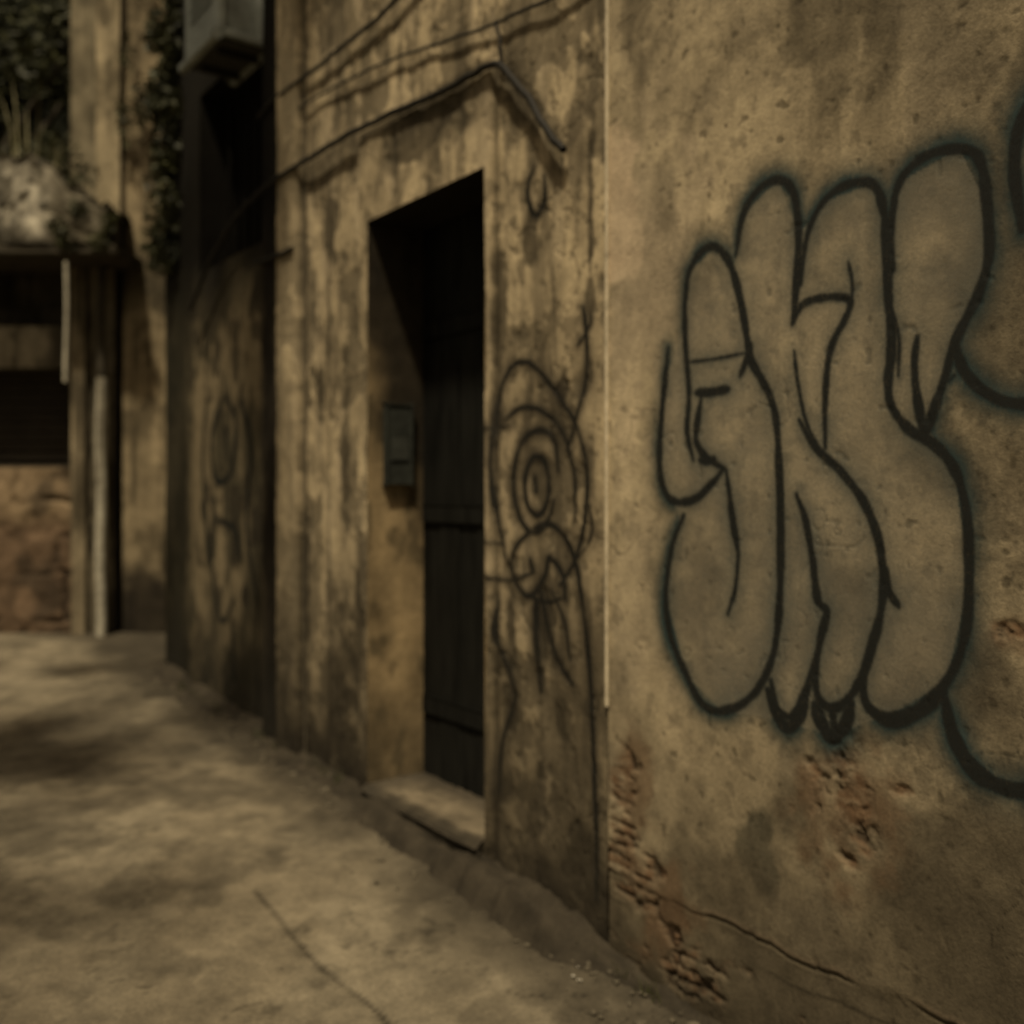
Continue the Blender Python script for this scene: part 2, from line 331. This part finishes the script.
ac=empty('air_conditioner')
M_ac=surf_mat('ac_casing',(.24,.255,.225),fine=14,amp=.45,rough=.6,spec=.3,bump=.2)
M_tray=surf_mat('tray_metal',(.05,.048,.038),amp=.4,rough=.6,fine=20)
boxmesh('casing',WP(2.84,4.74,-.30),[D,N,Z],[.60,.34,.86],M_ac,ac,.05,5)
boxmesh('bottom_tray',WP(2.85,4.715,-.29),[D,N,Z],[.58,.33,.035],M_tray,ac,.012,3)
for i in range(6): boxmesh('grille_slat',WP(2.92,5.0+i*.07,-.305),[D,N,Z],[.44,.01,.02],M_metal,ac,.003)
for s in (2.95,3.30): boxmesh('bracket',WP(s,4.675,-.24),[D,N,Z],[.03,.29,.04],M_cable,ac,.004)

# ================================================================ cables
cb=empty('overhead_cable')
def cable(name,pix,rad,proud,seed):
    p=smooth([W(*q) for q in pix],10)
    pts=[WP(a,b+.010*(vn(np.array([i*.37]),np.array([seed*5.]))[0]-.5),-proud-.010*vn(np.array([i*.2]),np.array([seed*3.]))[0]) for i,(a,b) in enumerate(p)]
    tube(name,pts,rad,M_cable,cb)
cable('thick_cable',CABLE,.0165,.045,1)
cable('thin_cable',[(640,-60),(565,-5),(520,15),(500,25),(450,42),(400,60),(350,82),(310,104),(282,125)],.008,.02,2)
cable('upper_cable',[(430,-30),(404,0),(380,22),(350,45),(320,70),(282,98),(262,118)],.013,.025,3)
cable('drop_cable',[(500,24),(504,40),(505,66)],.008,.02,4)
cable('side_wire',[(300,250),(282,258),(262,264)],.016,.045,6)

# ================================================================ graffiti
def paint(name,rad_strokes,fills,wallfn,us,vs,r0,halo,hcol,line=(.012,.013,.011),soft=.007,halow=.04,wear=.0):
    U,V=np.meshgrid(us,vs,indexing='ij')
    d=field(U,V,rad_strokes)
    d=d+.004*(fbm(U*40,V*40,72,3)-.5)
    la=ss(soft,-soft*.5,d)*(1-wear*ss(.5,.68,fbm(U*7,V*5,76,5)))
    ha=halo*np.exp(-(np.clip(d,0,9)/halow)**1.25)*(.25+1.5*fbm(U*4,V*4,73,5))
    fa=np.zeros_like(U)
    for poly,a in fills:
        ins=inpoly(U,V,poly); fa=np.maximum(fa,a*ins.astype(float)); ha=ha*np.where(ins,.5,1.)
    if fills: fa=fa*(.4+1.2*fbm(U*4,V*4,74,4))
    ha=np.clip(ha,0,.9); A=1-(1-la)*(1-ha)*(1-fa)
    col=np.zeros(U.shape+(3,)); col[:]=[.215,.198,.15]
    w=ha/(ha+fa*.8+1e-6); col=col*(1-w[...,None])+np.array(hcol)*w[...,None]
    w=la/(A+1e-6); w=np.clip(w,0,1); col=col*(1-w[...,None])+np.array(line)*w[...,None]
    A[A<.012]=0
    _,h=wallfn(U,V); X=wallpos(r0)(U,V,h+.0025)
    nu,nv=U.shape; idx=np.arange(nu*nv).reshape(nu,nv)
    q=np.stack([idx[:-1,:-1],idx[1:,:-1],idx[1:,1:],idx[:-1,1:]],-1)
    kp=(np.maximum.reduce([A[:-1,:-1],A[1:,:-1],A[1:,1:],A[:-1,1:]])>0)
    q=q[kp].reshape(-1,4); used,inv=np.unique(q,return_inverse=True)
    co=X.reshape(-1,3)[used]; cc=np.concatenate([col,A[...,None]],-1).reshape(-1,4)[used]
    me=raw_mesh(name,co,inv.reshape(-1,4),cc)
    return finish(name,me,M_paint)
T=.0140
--
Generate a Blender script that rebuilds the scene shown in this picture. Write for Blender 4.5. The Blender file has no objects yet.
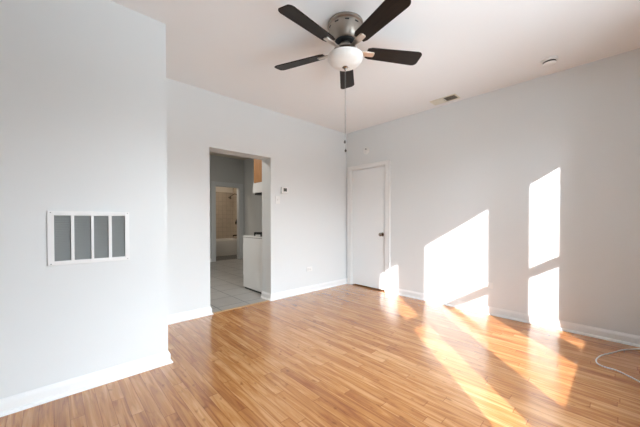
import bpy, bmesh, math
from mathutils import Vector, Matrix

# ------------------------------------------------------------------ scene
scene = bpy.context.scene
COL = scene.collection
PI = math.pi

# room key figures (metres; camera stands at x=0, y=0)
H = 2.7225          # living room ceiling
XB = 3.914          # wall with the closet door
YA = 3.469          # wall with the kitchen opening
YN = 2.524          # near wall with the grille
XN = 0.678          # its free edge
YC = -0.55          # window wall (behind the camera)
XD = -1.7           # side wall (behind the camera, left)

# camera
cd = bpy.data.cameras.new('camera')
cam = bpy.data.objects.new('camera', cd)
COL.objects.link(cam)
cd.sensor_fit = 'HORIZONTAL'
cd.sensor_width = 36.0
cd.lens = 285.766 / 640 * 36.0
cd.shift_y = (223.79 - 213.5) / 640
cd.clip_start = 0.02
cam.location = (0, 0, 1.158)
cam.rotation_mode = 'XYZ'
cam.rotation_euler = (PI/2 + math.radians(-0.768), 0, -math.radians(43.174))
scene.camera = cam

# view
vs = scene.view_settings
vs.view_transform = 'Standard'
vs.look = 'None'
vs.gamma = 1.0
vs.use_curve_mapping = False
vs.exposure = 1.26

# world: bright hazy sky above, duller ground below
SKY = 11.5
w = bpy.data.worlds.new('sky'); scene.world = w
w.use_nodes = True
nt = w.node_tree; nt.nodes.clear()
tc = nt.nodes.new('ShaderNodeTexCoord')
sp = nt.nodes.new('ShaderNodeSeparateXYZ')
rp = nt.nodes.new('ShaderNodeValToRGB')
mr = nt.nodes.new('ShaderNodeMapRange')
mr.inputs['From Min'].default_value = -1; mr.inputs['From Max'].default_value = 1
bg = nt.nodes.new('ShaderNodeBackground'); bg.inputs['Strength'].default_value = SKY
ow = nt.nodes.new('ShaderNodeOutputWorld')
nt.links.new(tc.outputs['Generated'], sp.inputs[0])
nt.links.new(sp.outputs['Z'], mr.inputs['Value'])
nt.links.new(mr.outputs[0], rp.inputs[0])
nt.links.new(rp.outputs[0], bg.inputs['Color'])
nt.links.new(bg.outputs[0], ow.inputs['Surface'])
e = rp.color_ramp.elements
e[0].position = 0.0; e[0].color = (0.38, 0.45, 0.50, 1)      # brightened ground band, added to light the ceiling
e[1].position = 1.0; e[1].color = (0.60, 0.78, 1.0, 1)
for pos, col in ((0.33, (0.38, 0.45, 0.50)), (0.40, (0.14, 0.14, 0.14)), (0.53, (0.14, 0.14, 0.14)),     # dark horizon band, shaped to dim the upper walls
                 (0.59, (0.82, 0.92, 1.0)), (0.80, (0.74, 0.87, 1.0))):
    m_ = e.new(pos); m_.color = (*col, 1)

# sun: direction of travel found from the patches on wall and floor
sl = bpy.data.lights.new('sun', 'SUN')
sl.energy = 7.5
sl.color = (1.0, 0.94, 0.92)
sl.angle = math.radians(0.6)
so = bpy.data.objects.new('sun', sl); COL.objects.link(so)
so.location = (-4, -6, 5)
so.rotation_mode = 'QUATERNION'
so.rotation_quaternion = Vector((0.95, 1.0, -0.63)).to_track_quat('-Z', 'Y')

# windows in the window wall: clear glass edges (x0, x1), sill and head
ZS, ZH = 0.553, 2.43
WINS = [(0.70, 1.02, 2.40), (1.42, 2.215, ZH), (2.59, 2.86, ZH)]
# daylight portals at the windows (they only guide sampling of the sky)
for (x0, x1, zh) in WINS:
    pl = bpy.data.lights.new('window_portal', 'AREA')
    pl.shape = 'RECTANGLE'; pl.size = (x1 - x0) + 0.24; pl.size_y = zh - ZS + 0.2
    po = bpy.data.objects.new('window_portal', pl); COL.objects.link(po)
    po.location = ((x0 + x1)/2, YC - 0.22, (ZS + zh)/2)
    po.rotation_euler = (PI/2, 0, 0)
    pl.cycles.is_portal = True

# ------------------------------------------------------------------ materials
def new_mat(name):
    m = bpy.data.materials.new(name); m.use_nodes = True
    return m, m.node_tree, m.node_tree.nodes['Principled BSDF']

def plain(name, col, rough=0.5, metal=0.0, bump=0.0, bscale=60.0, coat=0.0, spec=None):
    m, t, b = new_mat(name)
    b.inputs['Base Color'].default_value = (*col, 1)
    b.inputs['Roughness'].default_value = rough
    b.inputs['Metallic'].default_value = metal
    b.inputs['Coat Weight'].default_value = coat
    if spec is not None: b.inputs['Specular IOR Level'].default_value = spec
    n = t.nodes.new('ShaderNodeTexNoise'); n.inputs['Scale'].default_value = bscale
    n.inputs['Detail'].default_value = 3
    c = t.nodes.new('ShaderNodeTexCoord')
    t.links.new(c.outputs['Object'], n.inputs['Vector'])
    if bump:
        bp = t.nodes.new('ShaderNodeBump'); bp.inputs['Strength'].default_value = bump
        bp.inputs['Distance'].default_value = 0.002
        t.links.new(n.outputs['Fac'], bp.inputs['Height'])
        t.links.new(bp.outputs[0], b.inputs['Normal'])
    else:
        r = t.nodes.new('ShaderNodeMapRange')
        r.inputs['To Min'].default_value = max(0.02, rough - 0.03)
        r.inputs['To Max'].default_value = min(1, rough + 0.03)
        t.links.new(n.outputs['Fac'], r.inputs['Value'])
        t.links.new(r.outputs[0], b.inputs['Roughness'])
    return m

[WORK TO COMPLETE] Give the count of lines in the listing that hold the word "this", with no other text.

[ANSWER BELOW] 2